In raising this subject to my class, I used two examples of works of contemporary art that caused controversy through their explorations of creation and destruction. The first, “Piss Christ,” is a photograph by the American artist Andres Serrano that depicts a plastic crucifix submerged in a jar of the artist’s urine. This photograph became the subject of congressional hearings in 1987 after it was awarded a prize funded in part by the National Endowment for the Arts.

On its own, without description, "Piss Christ" can be viewed as a beautiful image: Christ on the cross bathed in a golden light. The controversy came because the artist chose to name and describe his technique, one that combined a symbol that many consider holy with the artist’s excreted bodily fluid. There are many ways to interpret the meaning of Serrano’s work, but I choose to look at it as an example of the creative//destructive tension. As such, I think it merits discussion, not the kind of mindless outrage heaved at it by Senators Jesse Helms and Alfonse D’Amato. I don’t ask you to like “Piss Christ,” but I insist that it is a serious work that deserves serious appreciation.

The second work of art I showed was “The Holy Virgin Mary,” a painting by the Nigerian-born British artist Chris Ofili. This work also became the target of ignorant outrage when it was displayed at the Brooklyn Museum of Art in the late 1990s. Then-Mary Rudy Giuliani unleashed a tirade of abuse based on the fact that one of the materials Ofili used in the composition was elephant dung. He also surrounded the portrait of the virgin with pictures of women’s derrieres and pudenda cut from pornographic magazines.

Again, I find the work beautiful, and one that merits serious consideration. Elephants and their detritus are considered holy in parts of Africa, a fact which may or may not have informed Ofili’s use of the material; I suspect it did. And the body images seem to be intended as a comment on the depiction of nudes in fine art throughout the ages (yes, even religious art). In Ofili’s work, those images appear to flutter around the Virgin like butterflies. Only their source gives offense.

Offense is an important part of the equation here. Both Serrano and Ofili courted, and generated, outrage by the choices of materials they made in creating their works. But I would argue that in both cases, they transformed the raw materials of detritus into things of beauty (proving my pastor’s point).

On to Deconstruction, a controversial technique of literary criticism that has been adapted to the study of architecture, art and other disciplines. I think of deconstruction as akin to taking apart an object, examining its pieces carefully and reassembling them in a different way. Creating a new thing through the destruction of an other thing.
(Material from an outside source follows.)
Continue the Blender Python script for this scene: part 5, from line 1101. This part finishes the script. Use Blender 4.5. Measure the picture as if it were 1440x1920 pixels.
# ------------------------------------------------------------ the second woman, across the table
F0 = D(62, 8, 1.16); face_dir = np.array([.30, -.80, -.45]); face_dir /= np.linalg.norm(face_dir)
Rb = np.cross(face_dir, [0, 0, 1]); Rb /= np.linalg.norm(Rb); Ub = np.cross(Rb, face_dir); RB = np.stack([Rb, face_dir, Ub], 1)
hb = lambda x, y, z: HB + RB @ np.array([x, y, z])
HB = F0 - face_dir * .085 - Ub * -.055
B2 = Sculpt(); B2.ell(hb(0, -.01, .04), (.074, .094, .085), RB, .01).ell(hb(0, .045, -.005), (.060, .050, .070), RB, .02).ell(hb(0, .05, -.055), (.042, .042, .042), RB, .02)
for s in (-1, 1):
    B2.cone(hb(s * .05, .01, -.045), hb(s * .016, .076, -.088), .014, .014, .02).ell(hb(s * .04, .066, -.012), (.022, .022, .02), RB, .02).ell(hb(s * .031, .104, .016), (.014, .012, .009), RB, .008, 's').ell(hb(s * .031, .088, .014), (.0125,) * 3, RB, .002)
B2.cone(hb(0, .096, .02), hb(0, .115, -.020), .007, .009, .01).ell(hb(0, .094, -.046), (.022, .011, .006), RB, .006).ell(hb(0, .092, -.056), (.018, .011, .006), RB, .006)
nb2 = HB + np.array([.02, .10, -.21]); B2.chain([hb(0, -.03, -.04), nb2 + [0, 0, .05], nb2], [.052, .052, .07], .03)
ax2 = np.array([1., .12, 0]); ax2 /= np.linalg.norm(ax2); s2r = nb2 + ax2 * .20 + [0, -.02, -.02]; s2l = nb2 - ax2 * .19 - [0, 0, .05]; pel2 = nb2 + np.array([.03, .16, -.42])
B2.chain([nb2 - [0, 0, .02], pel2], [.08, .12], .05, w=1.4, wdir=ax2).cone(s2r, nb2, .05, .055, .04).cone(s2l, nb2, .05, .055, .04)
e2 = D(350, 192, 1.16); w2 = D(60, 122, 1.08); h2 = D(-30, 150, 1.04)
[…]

Because deconstruction posits that there is no authoritative center, that meaning is slippery and possibilities of interpretation are open-ended, the technique has generated outrage from conservative thinkers who want meaning to be fixed, immutable, eternal. Add to that that the language of deconstruction is necessarily difficult -- because it seeks explicitly not to fix meaning and limit interpretation – and you have, perhaps, a tempting recipe for controversy of the academic kind.

I find that deconstruction helps me to understand and value the Bible. By closely reading it, in multiple translations (I do not read either Hebrew or Greek, the primary languages in which it was written), taking it apart chapter by chapter, verse by verse, line by line, word by word, I find I can make personal sense of it in a way that is meaningful in my life. I have no idea whether the original writers intended me to be able to interpret it in the ways I do, but that is, frankly, beside the point. The enduring power of the Bible rests in the rich potential for interpretation that it provides, and the possibility of endlessly discovering new ways to look at these ancient texts.

And that fills me with Delight, which I try to share on this blog.